The most common form of direct marketing is bulk mail, where the marketers use the reduced "bulk mail" postal rate to send paper mail to all postal customers in an area or all customers whose addresses have been taken from a list. The second most common form of direct marketing is telemarketing, where marketers call selected (or random) telephone numbers. E-mail spam may have passed telemarketing in frequency at this point, and it is a third type of direct marketing. Finally, a fourth type of direct marketing, bulk faxing, is now less common than the other forms.

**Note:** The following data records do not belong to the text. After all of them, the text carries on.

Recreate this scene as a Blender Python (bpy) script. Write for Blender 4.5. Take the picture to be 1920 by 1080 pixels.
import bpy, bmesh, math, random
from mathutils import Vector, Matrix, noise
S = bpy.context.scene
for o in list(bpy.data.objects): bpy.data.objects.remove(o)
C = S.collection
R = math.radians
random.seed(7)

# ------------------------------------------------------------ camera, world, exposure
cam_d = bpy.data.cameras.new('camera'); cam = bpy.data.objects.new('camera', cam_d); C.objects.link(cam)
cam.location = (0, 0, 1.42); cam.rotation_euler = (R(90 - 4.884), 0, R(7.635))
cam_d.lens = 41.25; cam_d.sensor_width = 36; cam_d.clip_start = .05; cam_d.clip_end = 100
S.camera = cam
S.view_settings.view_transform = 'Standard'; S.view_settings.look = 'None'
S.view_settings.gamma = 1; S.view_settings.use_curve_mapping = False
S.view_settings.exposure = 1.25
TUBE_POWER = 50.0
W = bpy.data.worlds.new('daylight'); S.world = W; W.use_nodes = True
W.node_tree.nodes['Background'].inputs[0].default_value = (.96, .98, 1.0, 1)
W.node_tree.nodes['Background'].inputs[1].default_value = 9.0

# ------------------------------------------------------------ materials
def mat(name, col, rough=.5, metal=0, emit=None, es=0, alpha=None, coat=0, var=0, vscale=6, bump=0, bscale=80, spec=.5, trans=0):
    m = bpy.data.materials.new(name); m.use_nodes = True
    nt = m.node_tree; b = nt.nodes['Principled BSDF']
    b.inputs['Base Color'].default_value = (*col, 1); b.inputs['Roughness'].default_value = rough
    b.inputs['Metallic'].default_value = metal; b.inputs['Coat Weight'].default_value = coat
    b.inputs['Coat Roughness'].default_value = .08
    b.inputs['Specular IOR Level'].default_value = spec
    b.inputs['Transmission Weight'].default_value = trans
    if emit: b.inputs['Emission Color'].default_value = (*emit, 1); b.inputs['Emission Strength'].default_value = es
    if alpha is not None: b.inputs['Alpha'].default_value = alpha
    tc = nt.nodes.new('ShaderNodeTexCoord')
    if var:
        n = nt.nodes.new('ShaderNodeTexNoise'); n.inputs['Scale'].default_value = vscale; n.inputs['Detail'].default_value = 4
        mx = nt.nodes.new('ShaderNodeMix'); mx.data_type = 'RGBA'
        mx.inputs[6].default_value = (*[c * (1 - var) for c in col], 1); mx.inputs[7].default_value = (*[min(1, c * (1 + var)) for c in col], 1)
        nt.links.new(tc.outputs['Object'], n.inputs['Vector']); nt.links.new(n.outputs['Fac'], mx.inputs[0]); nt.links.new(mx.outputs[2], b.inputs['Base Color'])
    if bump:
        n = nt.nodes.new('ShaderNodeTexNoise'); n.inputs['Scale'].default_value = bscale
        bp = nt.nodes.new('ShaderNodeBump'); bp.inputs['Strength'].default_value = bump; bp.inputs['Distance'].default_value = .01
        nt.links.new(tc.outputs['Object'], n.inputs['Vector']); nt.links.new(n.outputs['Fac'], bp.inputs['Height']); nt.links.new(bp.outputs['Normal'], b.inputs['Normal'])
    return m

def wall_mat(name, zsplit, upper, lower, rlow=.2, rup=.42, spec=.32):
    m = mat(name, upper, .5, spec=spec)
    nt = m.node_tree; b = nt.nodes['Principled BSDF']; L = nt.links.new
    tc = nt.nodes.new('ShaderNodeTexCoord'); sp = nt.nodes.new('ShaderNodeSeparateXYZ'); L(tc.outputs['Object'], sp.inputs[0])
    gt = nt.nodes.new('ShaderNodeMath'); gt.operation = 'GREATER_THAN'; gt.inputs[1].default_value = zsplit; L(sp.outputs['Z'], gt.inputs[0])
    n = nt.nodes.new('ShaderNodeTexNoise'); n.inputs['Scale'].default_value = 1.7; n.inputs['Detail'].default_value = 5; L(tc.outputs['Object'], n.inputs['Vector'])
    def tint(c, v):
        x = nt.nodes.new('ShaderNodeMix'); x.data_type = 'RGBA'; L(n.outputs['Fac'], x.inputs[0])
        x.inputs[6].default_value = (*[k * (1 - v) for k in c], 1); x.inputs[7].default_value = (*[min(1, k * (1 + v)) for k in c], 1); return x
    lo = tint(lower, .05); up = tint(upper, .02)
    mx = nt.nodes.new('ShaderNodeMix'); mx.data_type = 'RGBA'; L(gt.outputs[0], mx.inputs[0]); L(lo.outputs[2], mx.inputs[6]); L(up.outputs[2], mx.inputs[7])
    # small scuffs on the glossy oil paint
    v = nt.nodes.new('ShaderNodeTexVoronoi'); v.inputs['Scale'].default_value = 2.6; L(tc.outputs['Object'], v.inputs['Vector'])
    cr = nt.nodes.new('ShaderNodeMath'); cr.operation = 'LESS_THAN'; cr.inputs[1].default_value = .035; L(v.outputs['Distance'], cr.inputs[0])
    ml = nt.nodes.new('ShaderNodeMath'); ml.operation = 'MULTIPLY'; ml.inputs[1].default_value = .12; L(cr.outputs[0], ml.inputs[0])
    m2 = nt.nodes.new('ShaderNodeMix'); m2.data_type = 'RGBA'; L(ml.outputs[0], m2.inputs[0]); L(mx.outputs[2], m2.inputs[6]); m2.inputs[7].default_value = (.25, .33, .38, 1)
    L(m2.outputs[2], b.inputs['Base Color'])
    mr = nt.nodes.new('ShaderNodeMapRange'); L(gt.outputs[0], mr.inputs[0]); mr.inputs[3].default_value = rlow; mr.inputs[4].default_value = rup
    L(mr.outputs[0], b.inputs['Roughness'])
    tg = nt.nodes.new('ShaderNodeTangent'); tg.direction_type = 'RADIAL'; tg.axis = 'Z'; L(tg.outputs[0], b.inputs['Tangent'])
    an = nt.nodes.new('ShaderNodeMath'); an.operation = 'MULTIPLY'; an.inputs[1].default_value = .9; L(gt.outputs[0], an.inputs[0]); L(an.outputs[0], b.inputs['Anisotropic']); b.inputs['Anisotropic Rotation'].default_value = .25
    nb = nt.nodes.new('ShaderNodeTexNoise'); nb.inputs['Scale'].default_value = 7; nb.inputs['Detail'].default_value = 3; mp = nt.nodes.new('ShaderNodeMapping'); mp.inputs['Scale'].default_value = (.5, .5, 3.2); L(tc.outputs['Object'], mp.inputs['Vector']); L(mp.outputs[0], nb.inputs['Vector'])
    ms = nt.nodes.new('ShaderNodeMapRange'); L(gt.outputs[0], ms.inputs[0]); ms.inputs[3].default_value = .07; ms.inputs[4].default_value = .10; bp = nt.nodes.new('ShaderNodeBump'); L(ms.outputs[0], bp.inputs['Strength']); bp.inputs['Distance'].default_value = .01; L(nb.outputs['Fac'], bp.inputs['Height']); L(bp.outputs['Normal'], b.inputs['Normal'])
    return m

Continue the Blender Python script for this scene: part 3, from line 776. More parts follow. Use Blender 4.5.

In the United States, the United States Postal Service maintains that direct marketers pay the majority of the costs of mail. Bulk mail thereby subsidizes low cost stamps for letter, magazine, and book mailing. No such compensatory relationship exists with e-mail or faxes, which require the receiver to pay for bandwidth, storage space, or paper and toner, and some of the solutions to e-mail spam in the United States have involved instituting a freight cost on mass e-mail to make it productive. Such solutions have not been universally lauded, as they leave the victims of unsolicited e-mail with the problem of storage and bandwidth consumption and would increase costs to companies that send only solicited mass mailings.
Direct marketing differs from regular advertising in that it does not place its messages on a third party medium or in the agora, such as a billboard or a radio commercial would. Instead, the marketing of the service or commodity is pitched directly at the consumer.
Most direct marketing is done by companies whose only function is to manage and perform direct advertising, rather than by the advertised entity itself. Direct marketers have been long time customers of computer databases, and they often have very sophisticated criteria of inclusion and exclusion in their mailing lists. Recently, political campaigns have begun to appropriate the methods of direct marketers (or to employ direct marketing firms) to raise money and create activism.